I've tried to proof that $f(x) = x^2-2$ is continuous for all $x \in \mathbb{R}$ using the $\delta -\epsilon$ definiton of continuity, I think my proof is correct. But it's not the same as my textbook's. Would someone be willing to check whether this proof is correct? Here's my proof: Let $c \in \mathbb{R}$ be randomly given $f$ is continuous in $c$ if $\forall \epsilon \in \mathbb{R}_{>0} \exists \delta \in \mathbb{R}_{>0}$ so that $\forall x \in \mathbb{R}$ it is the case that $|x - c| < \delta \implies |f(x)-f(c)| < \epsilon$ such a $\delta$ exists, choose namely $\delta = \frac{\epsilon}{2\cdot|x+c|}$. This works, because $|f(x)-f(c)| = |(x^2-2)-(c^2-2)| = |x^2-c^2| = |(x-c)(x+c)| = |x-c| \cdot |x+c|$ But remember that $|x-c| < \frac{\epsilon}{2\cdot|x+c|}$, so $|x-c| \cdot |x+c| \leq \frac{\epsilon}{2\cdot|x+c|} \cdot |x+c|= \frac{\epsilon}{2} <\epsilon$
So it is true that$\forall \epsilon \in \mathbb{R}_{>0} \exists \delta \in \mathbb{R}_{>0}$ $|x - c| < \delta \implies |f(x)-f(c)| < \epsilon$, and considering $c \in \mathbb{R}$ was randomly given, this stament holds $\forall c\in \mathbb{R}$, so f is continuous on the whole of $\mathbb{R}$.

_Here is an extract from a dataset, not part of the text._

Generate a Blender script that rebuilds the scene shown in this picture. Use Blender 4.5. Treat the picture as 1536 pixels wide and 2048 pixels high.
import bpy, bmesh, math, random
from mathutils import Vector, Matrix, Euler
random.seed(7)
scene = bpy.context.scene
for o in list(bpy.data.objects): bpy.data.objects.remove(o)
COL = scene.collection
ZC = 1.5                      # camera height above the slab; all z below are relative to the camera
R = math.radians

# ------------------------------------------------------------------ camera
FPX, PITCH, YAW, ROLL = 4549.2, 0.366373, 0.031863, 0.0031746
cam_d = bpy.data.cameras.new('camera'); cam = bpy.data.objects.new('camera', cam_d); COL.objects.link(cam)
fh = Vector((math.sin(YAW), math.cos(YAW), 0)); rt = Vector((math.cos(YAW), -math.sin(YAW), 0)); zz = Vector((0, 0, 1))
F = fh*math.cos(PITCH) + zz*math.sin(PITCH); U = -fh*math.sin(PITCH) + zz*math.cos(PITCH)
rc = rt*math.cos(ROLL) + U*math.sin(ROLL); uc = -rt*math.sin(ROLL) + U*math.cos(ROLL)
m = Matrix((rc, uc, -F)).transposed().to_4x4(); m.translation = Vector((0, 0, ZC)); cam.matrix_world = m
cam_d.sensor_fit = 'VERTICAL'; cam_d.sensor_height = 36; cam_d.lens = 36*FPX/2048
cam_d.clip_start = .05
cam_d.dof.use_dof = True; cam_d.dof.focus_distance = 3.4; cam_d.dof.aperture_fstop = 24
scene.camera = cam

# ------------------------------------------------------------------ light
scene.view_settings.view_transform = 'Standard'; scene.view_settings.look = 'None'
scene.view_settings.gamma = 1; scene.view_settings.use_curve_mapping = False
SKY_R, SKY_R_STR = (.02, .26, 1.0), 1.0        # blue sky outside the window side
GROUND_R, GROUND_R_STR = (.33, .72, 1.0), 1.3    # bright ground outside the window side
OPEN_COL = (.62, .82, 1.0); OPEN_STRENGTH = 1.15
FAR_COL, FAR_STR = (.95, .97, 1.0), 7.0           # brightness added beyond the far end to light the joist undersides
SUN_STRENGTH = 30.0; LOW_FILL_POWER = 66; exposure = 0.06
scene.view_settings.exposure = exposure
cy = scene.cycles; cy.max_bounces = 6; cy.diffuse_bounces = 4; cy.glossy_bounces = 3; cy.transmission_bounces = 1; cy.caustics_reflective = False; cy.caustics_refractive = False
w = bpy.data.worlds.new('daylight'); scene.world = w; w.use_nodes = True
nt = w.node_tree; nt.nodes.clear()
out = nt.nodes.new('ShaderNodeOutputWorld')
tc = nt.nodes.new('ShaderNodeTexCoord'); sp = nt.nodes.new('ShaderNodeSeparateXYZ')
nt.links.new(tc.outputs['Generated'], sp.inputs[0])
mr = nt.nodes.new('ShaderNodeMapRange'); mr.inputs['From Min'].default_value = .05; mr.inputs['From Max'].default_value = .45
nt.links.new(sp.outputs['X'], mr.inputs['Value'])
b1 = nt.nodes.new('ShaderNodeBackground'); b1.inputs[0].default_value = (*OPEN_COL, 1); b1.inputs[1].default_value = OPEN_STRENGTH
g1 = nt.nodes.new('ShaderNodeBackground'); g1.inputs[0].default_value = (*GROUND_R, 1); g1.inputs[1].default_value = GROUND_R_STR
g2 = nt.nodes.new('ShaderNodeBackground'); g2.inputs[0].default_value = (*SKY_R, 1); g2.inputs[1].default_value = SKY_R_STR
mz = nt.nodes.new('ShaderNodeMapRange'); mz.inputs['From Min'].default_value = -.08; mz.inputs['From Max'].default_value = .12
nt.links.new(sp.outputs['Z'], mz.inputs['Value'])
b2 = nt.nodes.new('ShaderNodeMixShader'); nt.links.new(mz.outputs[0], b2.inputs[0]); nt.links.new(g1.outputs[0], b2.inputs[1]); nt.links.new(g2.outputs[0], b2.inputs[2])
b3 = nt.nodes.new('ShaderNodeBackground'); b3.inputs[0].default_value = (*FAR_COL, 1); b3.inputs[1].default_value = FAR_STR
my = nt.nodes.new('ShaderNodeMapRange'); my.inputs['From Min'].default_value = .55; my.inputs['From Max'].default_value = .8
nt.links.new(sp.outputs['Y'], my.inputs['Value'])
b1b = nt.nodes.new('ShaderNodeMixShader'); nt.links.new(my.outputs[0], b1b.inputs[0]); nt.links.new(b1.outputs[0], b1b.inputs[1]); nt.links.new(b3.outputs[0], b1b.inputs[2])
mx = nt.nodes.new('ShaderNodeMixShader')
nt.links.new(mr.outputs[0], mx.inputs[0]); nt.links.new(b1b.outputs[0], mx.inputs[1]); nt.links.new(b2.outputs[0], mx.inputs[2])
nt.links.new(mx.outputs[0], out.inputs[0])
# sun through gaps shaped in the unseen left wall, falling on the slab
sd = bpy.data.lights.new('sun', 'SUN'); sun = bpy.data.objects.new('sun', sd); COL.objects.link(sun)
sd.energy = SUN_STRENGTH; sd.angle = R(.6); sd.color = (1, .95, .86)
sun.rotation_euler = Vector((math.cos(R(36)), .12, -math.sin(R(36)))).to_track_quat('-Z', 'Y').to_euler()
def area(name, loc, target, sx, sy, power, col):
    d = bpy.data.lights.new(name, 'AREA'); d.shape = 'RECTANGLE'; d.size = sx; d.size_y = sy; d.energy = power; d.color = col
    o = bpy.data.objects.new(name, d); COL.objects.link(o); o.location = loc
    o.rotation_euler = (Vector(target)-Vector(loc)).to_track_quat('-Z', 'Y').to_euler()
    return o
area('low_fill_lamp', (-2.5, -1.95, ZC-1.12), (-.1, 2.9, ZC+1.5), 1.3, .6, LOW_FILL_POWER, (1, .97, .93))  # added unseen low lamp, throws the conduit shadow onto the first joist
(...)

As pointed out, you cannot have your $\delta$ depend on $x$. Instead, with these types of proofs, it's easier to start with what you want. delta-epsilon proofs tend to be easier for me when I start by working backward. We can get around the problem with your original proof with the following trick:
WlOG assume that $c>0$.
Goal: $|x^{2}-2-c^{2}+2|<\epsilon$
$|(x+c)(x-c)|<\epsilon$.
$|(x+c)|\cdot|x-c|<\epsilon$.
Suppose that $\delta<1$.
Then $|x-c|<1 \implies 2c-1<x+c<2c+1$
then $|x-c||x+c|<\epsilon \implies \delta\cdot(2c+1)<\epsilon $
...Can you see where this is headed? The idea is to get rid of the $x$ by only dealing with the entire $|x+c|$ term, instead of using $x$ explicitly. By assuming a pretty small delta (somewhat arbitrary), you can use this fact to get a neat expression for $\delta$. Notice my "WLOG", otherwise $|x+c|<2c+1$ isn't justified. Although you could very easily take the max of the two values.